Si hay algo que me gusta de las reuniones familiares es escucharlos hablar de los tiempos que se han ido y no volverán jamás. Dicen que es una costumbre ancestral, sentarse alrededor del fuego para escuchar a los mayores contar historias de las épocas pasadas, mientras los menores, menos sabios, más atentos, se nutren de esta memoria colectiva, que va pasando y se va quedando en pequeños resquicios del cerebro joven que atiende al padre o madre mayor.
La familia de mi madre ha vivido al menos durante cien años en lo que ahora es la colonia Morelos, cerca del estadio Nemesio Diez. Al menos una cuadra entera era suya, pero se vio fragmentada conforme la familia, y las ambiciones y pleitos, fueron creciendo hasta convertir la cuadra en un vecindario donde los vecinos de repente se saludan y de repente no.
La casa donde nació mi madre aún conserva sus paredes de grueso adobe y una gruesa cruz de piedra al entrar, cosa que a mí siempre me había llamado la atención, yo creía que había sido un cementerio, "sólo en los panteones hay cruces de piedra" solía yo pensar, con mi lógica siempre rara y confusa, pero no, tan sólo me explicaban que era costumbre de los antiguos colocar una cruz a la entrada de las casas para protección.

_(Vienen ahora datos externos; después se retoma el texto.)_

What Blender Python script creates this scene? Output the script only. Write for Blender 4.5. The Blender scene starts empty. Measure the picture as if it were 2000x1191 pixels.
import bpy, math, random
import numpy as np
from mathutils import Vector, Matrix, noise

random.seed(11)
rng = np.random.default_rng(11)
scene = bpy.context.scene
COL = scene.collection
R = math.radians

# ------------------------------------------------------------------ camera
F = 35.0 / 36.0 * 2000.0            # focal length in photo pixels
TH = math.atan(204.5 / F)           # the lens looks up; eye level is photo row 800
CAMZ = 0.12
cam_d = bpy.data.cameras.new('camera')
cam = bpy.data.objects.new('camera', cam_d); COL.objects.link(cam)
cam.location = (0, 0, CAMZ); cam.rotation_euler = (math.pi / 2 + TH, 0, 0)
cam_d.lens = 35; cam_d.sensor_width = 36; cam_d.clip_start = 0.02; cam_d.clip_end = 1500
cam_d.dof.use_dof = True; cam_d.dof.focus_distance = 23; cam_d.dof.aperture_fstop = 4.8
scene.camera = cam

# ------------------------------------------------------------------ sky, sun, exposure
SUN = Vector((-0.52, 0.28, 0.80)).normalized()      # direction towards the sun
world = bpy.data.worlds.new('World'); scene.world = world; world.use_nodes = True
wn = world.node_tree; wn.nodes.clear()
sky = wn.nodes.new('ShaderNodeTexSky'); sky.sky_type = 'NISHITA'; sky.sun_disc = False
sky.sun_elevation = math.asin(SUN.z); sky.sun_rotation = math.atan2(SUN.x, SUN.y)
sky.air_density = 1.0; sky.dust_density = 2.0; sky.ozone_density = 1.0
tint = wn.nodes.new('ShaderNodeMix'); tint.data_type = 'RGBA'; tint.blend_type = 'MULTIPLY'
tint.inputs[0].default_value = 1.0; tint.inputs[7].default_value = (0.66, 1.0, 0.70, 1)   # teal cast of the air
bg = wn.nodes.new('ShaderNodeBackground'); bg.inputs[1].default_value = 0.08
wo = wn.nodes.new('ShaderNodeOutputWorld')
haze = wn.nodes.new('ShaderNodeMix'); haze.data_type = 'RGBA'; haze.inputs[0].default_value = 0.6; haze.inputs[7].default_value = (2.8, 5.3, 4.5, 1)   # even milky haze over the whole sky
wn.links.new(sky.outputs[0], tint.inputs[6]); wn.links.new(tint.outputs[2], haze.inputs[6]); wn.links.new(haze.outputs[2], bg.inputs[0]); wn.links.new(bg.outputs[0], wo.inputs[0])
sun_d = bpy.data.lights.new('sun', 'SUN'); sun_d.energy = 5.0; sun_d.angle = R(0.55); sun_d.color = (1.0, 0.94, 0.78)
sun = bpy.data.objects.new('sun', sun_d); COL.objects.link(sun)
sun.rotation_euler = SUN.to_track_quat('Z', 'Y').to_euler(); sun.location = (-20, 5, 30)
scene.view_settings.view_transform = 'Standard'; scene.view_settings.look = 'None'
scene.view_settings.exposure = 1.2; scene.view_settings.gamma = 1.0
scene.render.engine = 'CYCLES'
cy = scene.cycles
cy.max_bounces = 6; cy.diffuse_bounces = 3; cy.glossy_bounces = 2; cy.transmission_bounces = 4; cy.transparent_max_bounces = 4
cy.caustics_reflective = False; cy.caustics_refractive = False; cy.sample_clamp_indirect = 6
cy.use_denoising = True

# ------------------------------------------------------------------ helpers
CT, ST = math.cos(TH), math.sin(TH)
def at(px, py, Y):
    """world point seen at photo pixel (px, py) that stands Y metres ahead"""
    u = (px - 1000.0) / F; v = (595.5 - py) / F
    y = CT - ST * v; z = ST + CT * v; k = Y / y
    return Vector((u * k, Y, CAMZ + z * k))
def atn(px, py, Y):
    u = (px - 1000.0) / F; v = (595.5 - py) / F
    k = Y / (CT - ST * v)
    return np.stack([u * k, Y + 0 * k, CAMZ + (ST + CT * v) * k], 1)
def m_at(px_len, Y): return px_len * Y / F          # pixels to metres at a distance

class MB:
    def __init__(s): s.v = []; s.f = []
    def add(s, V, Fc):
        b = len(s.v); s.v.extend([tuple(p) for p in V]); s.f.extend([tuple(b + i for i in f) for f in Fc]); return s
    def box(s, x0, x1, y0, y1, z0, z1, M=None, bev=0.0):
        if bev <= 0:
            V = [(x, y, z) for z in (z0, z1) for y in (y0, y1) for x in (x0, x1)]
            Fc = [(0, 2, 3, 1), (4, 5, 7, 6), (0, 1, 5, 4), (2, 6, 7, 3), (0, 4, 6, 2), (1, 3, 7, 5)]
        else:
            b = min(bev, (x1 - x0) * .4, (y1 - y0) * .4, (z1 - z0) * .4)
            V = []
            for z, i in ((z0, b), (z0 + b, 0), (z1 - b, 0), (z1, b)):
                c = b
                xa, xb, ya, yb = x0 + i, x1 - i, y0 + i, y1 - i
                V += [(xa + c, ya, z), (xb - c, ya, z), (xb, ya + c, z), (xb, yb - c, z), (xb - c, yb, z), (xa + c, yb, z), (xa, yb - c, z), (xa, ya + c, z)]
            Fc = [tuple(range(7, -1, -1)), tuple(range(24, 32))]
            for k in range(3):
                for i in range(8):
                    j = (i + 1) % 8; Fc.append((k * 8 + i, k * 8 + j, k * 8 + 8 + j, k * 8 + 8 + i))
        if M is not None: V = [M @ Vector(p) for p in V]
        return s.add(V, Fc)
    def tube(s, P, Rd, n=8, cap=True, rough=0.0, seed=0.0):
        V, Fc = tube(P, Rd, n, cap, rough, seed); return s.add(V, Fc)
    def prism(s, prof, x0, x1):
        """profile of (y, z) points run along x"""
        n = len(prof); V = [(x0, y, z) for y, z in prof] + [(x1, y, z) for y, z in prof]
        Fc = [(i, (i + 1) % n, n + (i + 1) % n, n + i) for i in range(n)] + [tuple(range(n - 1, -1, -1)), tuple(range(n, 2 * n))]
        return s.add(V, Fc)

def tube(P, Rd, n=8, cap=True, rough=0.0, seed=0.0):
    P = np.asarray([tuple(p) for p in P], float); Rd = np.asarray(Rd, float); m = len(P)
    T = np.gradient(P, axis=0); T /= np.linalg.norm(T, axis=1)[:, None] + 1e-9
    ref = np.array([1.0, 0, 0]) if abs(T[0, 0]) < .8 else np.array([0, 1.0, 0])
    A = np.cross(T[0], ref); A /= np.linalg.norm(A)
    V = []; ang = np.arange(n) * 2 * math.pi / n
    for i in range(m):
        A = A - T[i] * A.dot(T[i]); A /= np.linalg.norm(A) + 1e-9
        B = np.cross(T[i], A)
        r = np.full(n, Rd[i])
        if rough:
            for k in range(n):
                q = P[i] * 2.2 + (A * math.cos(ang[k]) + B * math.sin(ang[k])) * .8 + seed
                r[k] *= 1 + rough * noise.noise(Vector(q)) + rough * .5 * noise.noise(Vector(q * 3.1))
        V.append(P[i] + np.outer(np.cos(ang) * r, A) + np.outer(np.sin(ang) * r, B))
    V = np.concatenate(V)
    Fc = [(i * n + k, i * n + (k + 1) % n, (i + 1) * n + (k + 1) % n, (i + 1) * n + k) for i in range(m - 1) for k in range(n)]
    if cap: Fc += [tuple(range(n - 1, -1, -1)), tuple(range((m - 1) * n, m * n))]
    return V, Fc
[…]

Esa casa, polvosa y ruidosa y estorbosa, fue para mí, como para todos mis parientes, un lugar importante dentro del proceso de crecer, fue ahí, donde mi interés en el terror pudo haber nacido, convocado por las historias que de ese lugar han circulado, entre nosotros y para todo extraño que las quiera escuchar.
Así, hace un rato, mientras nos reuníamos con motivo de los "Dulces 16" de mi hermano, la conversación derivó hacia la búsqueda de tesoros y los espantos que perturban la paz. Fue así como mi madre comenzó con la historia de su casa, que su madre, le ha contado desde mucho hace tiempo.
Antiguamente, en la parte de atrás de la casa, se encontraba el rancho de los Labastida, gente con dinero, cuyo patrón, en tiempo de los revolucionarios, a punto de ser asesinado por estos, les prometió darles a cada uno su peso en oro si lo dejaban vivir. El trato fue hecho, pero no por eso se quedó menos pobre, su fortuna se conservó, guardada en más de sesenta barriles ubicados en la parte baja de una escalera a cuya entrada se encontraba el altar a una virgen que ya no es posible recordar.
Nadie sabe donde se encuentran ahora estas escaleras, de acuerdo a los recuerdos de mi abuela, se encuentran en la parte de atrás de la casa, que corresponde actualmente a cierta escuela primaria, en cuyos baños por cierto, se han presentado casos raros de puertas que se agitan violentamente sin encontrar un porque. Pero dicen que los tesoros pueden moverse debajo de la tierra, hasta encontrar a aquel que lo pueda sacar.
Una noche, hace más de veinte años tal vez, mi tía Elena, hermana de mi madre, madre de diez hijos, abrió la puerta a una desconocida mujer. La mujer pidió permiso para pasar al baño, venía de Puebla buscando a no sé quien, pero no había encontrado a nadie, y mi propia tía no le pudo dar razón de aquella persona, no tenía idea de quien podría ser.
Después de pasar al baño la desconocida señora pidió un vaso de agua ya que tenía sed. mi tía le dio el vaso, pero en vez de beber comenzó a ver a través de él. Ahí la recién llegada expresó: "Aquí hay dinero, y es para usted, si me paga yo se lo saco sin pico y sin pala".
Eso no fue tan raro para mi tía, ya mucho tiempo antes había empezado a experimentar raros eventos: aretes que se cambiaban de lugar, manos invisibles que la tocaban, soplos helados al oído, cosas así, intrascendentes y hasta graciosas, pero que no dejaban de inquietar.
A pesar de ello mi tía se negó: "que tal si me muero, prefiero seguir pobre" fue la respuesta, y después la mujer se despidió para no volver jamás.
Cosas siguieron pasando, objetos que caen, golpes en las puertas que nadie produjo, incluso mujeres de ropa negra que se asoman por la ventana de mis primas, pero nada, nadie. Personalmente yo no he comprobado nada, he demostrado ser insensible a ese tipo de manifestaciones, pero la casa sigue ahí, y posiblemente un tesoro, cuya ubicación se ha perdido por completo con la muerte de mi tía hace más de diez años por una negligencia al operar.
Mi abuela aun sigue ahí, sin miedo y atrapada en sus tinieblas y cuentas que cobrar, aunque ya es poco lo que puede recordar, no en vano ha vivido más de setenta años en el mismo lugar, es sólo que si viera lo que sucede ahora (porque es invidente) no nos lo podría perdonar.